Sky launched sports betting in 2001, but a few regulation changes later and the sharp rise in internet gambling forced the pace. Internet money is now pouring into betting TV.

PartyPoker.com - valued at just under £5bn in its June IPO - is among an eager new breed of TV programme sponsors and advertisers fuelling much of the new poker programming on our screens.

Gambling has always been a big cake for TV to take a slice from. In 2004, UK betting and lottery revenues totalled £47.6bn, while interactive TV betting was only approximately £400m (estimated to rise to at least £500m this year).

Screen Digest estimates that the gross margin (the amount the punters lose and the TV companies gain) from iTV betting will rise from EUR148.8m (£104m) this year to EUR387.1m (£269m) in 2007.

High-street bookmakers William Hill, Ladbrokes, Coral Eurobet, Sportech (owner of pools company Littlewoods) and Paddy Power have all developed transactional iTV gambling services and regard these as an increasingly important part of their overall betting strategy.

As for the broadcasters themselves, Channel 4 and Five each have a commercial arrangement with SkyBet, which supplies the betting infrastructure behind shows with betting applications.

Under their deals both share the betting revenue with Sky, but they get access to Sky's 546,000 registered SkyBet users. "We'll do betting where it is contextual to the programme like racing, cricket or Big Brother but we won't do it for the sake of just making money," says Paul Whitehead, head of C4's new business development for new media.

A 2002 deal between Littlewoods and ITV has had a slow start with what one analyst called a "skills gap" between the two about how to operate iTV betting. But the recent arrival of Jeff Henry as ITV's new head of all consumer revenues bodes well as his mandate is to drive revenues beyond advertising.

At multichannel player Challenge, meanwhile, there is a shift away from developing expensive, bespoke play-along games based on their programming towards offering traditional fixed-odds games that will run 24/7 behind the red button on Challenge and possibly on Bravo and Living TV.

"These applications should be much more revenue-generative as opposed to being just a scheduling support tool," says Edward Humphrey, Challenge's executive producer of interactive.

The company continues to pioneer programmes like Vegas Virgins, a reality poker show set to air on 15 August that pits poker ingenues against Vegas pros.

The new Gambling Act became law in April, creating the Gambling Commission in much the same way that the Communications Act begat Ofcom.

Following concern from government and pressure from citizens' groups, the commission's remit is to keep out crime, to protect punters from unscrupulous betting practices and to safeguard under-18s and problem gamblers.

There is no guessing how liberal the Commission will make its TV gambling licences (due to be issued in late 2007), so elements like the types of games and the speed of play may yet be heavily restricted.

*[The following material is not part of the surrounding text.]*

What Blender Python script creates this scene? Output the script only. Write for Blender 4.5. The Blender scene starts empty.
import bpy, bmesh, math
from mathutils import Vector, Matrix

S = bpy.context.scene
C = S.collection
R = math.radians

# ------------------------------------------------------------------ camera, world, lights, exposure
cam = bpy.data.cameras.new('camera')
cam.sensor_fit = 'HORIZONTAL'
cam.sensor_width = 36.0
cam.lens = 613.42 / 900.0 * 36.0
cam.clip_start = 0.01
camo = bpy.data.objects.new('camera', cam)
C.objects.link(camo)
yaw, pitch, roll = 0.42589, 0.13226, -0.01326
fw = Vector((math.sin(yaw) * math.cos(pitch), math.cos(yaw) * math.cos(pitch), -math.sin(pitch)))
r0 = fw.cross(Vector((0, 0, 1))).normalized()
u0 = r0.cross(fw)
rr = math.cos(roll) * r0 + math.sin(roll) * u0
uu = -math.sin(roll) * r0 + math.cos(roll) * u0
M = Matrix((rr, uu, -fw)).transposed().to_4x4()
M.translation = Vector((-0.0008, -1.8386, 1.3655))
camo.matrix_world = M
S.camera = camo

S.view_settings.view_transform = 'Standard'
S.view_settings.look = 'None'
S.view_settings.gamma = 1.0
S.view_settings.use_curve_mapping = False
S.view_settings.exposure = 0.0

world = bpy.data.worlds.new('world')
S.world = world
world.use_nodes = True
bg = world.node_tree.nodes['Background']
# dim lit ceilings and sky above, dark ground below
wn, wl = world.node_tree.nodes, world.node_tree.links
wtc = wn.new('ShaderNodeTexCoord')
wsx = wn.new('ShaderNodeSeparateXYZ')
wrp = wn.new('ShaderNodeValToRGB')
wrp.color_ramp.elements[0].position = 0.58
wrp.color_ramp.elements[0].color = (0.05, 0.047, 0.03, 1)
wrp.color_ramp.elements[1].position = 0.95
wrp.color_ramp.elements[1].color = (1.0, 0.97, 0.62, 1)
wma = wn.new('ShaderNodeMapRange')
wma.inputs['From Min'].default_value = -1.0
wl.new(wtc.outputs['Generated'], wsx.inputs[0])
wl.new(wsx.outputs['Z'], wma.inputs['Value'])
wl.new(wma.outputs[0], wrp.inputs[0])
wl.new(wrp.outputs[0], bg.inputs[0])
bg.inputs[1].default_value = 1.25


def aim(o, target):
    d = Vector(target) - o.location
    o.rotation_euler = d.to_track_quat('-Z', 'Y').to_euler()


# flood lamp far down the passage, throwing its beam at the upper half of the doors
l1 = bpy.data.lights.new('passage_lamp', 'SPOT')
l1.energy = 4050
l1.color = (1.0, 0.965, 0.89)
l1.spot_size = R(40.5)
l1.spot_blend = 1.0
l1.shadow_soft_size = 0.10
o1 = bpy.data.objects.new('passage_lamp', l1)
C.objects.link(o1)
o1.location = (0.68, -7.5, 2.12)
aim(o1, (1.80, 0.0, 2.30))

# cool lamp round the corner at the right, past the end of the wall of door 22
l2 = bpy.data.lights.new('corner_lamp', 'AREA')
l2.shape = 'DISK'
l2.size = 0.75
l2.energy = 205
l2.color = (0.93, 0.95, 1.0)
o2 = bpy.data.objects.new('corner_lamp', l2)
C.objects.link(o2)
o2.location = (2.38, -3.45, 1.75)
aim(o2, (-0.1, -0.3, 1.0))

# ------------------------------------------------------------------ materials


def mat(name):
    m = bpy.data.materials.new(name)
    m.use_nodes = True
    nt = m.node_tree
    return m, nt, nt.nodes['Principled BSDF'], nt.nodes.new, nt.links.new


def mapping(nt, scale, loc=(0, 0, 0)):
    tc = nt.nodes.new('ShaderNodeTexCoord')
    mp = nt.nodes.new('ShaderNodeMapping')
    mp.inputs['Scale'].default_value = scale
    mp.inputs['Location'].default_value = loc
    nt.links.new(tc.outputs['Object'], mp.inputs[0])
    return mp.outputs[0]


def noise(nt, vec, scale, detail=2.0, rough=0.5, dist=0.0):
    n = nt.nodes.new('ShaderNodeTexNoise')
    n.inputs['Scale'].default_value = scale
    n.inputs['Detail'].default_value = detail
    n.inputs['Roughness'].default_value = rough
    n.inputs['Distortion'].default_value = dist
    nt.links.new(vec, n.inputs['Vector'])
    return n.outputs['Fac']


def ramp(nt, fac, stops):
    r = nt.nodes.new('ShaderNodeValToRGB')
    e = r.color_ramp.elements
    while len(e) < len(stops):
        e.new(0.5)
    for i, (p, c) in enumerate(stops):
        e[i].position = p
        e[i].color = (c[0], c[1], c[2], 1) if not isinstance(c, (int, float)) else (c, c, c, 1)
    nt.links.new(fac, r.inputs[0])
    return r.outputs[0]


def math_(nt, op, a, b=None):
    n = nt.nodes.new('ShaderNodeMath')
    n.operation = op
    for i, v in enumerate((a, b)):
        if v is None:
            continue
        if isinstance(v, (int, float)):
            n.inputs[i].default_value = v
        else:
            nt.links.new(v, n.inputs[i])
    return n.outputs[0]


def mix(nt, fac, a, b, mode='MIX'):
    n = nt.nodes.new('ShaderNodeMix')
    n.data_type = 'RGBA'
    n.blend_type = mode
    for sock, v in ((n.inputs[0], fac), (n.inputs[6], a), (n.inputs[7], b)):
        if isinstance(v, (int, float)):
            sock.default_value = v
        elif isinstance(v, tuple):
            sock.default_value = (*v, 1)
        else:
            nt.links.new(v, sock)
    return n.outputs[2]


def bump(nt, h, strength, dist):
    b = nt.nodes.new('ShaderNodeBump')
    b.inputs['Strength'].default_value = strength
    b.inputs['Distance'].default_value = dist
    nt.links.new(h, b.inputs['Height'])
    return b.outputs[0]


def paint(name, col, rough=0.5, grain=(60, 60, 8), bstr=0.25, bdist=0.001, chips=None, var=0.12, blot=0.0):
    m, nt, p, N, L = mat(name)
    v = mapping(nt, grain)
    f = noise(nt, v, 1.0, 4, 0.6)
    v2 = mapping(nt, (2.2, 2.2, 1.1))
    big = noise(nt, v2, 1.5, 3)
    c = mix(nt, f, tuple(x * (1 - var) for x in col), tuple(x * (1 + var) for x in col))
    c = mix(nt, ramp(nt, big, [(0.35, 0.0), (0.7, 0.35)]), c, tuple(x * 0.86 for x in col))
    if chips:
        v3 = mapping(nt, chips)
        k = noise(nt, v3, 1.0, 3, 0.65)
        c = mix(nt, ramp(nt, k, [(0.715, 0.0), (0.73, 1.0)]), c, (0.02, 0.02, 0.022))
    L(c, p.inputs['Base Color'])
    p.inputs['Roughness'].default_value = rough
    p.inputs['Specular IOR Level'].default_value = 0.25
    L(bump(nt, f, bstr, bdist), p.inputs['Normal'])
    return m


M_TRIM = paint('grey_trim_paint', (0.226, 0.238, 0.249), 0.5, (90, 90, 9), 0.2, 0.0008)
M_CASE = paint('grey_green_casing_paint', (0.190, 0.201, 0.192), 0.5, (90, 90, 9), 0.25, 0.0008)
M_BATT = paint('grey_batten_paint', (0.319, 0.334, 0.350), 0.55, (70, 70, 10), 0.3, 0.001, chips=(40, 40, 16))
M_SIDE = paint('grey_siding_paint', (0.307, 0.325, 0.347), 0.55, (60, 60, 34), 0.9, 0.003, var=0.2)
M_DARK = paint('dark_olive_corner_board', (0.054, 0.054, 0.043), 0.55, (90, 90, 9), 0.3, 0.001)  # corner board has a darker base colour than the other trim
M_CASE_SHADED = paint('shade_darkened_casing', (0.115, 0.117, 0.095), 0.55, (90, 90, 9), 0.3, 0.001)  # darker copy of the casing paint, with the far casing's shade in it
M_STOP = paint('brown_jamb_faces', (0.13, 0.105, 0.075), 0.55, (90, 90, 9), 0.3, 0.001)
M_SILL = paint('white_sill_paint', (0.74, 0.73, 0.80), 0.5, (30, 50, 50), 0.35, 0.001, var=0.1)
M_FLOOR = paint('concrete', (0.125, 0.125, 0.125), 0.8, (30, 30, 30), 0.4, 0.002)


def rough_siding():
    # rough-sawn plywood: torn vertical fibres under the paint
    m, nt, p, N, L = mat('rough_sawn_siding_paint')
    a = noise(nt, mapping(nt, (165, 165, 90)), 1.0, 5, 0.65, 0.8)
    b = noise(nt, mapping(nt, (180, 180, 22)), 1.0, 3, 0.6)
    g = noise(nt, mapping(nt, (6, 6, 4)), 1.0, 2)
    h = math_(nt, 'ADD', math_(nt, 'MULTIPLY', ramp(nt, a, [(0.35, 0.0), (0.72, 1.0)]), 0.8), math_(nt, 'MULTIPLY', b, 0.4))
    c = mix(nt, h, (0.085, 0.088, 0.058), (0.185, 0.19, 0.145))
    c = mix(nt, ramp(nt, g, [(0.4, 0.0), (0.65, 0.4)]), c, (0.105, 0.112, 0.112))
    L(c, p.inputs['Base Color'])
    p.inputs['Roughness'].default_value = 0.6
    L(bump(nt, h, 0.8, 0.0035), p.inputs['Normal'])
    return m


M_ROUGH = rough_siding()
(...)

So for the next two years, all the TV gambling players will push the betting envelope within the existing rules. With 20,000 to 30,000 bets every week on SkyBet alone, the new commission has every reason to feel under pressure to sort out - along with Ofcom and the Advertising Standards Agency - how TV gambling should work. For example, William Hill has launched a channel, but it is called Channel 425 on the EPG rather than William Hill TV because Ofcom rules preclude a high-street bookmaker from "advertising" betting on TV.

The particular scramble around TV betting is because each TV gambler is so lucrative. Sky says it costs between £70 and £80 in marketing spend to acquire one but the subsequent income is huge, with a single TV gambler earning Sky as much as four times more than they get from an internet or a phone gambler. With those kind of figures, the only certain bet right now is that with the rush to attract customers and to find the next hit, TV gambling applications will continue for some time to come.